— The exercise —
Copy each entry as it stands, leaving nothing out.

— Entries provided —
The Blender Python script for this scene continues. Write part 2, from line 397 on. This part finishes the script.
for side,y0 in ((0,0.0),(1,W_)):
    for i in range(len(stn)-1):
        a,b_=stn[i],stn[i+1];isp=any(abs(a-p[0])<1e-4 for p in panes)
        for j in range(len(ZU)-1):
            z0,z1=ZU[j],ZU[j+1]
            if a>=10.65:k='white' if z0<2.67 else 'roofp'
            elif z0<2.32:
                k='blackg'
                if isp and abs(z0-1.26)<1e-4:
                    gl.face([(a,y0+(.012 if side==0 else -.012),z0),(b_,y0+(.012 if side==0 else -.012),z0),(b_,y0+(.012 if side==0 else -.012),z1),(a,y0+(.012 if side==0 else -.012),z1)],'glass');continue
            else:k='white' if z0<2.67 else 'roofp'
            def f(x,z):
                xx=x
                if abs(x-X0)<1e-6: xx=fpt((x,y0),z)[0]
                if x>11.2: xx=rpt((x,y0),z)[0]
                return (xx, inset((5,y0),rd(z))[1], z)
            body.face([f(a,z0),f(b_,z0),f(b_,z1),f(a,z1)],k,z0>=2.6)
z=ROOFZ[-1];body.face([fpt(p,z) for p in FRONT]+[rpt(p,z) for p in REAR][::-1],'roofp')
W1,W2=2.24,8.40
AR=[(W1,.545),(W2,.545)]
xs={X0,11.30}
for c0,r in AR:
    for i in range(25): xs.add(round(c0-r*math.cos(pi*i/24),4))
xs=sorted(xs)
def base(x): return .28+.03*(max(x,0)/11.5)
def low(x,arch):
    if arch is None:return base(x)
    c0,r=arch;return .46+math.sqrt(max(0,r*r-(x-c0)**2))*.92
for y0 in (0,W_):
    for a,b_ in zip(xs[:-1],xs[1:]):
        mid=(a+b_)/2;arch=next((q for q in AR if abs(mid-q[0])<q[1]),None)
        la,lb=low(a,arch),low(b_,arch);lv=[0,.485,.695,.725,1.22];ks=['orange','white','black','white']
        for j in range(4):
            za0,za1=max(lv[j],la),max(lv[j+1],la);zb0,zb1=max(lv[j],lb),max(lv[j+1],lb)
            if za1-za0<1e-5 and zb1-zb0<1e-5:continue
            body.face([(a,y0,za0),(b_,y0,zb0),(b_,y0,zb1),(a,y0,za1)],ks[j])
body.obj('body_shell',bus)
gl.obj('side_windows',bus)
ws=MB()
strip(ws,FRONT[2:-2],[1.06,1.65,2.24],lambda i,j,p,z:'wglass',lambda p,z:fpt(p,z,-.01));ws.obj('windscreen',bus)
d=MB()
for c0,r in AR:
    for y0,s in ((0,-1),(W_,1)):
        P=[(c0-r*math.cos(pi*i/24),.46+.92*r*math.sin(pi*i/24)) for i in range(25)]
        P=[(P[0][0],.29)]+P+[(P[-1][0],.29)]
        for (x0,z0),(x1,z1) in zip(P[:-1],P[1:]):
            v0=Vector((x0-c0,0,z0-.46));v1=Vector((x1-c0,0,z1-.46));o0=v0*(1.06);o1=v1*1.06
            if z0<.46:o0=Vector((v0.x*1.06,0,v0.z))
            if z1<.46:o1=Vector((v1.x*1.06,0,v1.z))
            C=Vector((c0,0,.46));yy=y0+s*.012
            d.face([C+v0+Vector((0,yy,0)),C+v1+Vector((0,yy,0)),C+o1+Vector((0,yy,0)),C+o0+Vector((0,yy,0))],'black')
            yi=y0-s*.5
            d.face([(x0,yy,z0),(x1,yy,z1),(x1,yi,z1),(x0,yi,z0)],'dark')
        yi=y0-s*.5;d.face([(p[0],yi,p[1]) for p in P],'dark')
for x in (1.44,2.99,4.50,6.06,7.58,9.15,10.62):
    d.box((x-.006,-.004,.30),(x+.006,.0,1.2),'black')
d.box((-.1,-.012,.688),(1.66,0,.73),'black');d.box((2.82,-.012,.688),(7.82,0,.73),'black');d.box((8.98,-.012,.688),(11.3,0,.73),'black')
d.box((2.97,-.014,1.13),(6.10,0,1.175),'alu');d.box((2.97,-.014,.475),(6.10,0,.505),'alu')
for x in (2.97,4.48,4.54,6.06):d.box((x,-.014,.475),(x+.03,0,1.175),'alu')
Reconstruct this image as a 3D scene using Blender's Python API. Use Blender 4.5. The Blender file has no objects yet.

— Written reply —
The Blender Python script for this scene continues. Write part 2, from line 397 on. This part finishes the script.
for side,y0 in ((0,0.0),(1,W_)):
    for i in range(len(stn)-1):
        a,b_=stn[i],stn[i+1];isp=any(abs(a-p[0])<1e-4 for p in panes)
        for j in range(len(ZU)-1):
            z0,z1=ZU[j],ZU[j+1]
            if a>=10.65:k='white' if z0<2.67 else 'roofp'
            elif z0<2.32:
                k='blackg'
                if isp and abs(z0-1.26)<1e-4:
                    gl.face([(a,y0+(.012 if side==0 else -.012),z0),(b_,y0+(.012 if side==0 else -.012),z0),(b_,y0+(.012 if side==0 else -.012),z1),(a,y0+(.012 if side==0 else -.012),z1)],'glass');continue
            else:k='white' if z0<2.67 else 'roofp'
            def f(x,z):
                xx=x
                if abs(x-X0)<1e-6: xx=fpt((x,y0),z)[0]
                if x>11.2: xx=rpt((x,y0),z)[0]
                return (xx, inset((5,y0),rd(z))[1], z)
            body.face([f(a,z0),f(b_,z0),f(b_,z1),f(a,z1)],k,z0>=2.6)
z=ROOFZ[-1];body.face([fpt(p,z) for p in FRONT]+[rpt(p,z) for p in REAR][::-1],'roofp')
W1,W2=2.24,8.40
AR=[(W1,.545),(W2,.545)]
xs={X0,11.30}
for c0,r in AR:
    for i in range(25): xs.add(round(c0-r*math.cos(pi*i/24),4))
xs=sorted(xs)
def base(x): return .28+.03*(max(x,0)/11.5)
def low(x,arch):
    if arch is None:return base(x)
    c0,r=arch;return .46+math.sqrt(max(0,r*r-(x-c0)**2))*.92
for y0 in (0,W_):
    for a,b_ in zip(xs[:-1],xs[1:]):
        mid=(a+b_)/2;arch=next((q for q in AR if abs(mid-q[0])<q[1]),None)
        la,lb=low(a,arch),low(b_,arch);lv=[0,.485,.695,.725,1.22];ks=['orange','white','black','white']
        for j in range(4):
            za0,za1=max(lv[j],la),max(lv[j+1],la);zb0,zb1=max(lv[j],lb),max(lv[j+1],lb)
            if za1-za0<1e-5 and zb1-zb0<1e-5:continue
            body.face([(a,y0,za0),(b_,y0,zb0),(b_,y0,zb1),(a,y0,za1)],ks[j])
body.obj('body_shell',bus)
gl.obj('side_windows',bus)
ws=MB()
strip(ws,FRONT[2:-2],[1.06,1.65,2.24],lambda i,j,p,z:'wglass',lambda p,z:fpt(p,z,-.01));ws.obj('windscreen',bus)
d=MB()
for c0,r in AR:
    for y0,s in ((0,-1),(W_,1)):
        P=[(c0-r*math.cos(pi*i/24),.46+.92*r*math.sin(pi*i/24)) for i in range(25)]
        P=[(P[0][0],.29)]+P+[(P[-1][0],.29)]
        for (x0,z0),(x1,z1) in zip(P[:-1],P[1:]):
            v0=Vector((x0-c0,0,z0-.46));v1=Vector((x1-c0,0,z1-.46));o0=v0*(1.06);o1=v1*1.06
            if z0<.46:o0=Vector((v0.x*1.06,0,v0.z))
            if z1<.46:o1=Vector((v1.x*1.06,0,v1.z))
            C=Vector((c0,0,.46));yy=y0+s*.012
            d.face([C+v0+Vector((0,yy,0)),C+v1+Vector((0,yy,0)),C+o1+Vector((0,yy,0)),C+o0+Vector((0,yy,0))],'black')
            yi=y0-s*.5
            d.face([(x0,yy,z0),(x1,yy,z1),(x1,yi,z1),(x0,yi,z0)],'dark')
        yi=y0-s*.5;d.face([(p[0],yi,p[1]) for p in P],'dark')
for x in (1.44,2.99,4.50,6.06,7.58,9.15,10.62):
    d.box((x-.006,-.004,.30),(x+.006,.0,1.2),'black')
d.box((-.1,-.012,.688),(1.66,0,.73),'black');d.box((2.82,-.012,.688),(7.82,0,.73),'black');d.box((8.98,-.012,.688),(11.3,0,.73),'black')
d.box((2.97,-.014,1.13),(6.10,0,1.175),'alu');d.box((2.97,-.014,.475),(6.10,0,.505),'alu')
for x in (2.97,4.48,4.54,6.06):d.box((x,-.014,.475),(x+.03,0,1.175),'alu')
Reconstruct this image as a 3D scene using Blender's Python API. Use Blender 4.5. The Blender file has no objects yet.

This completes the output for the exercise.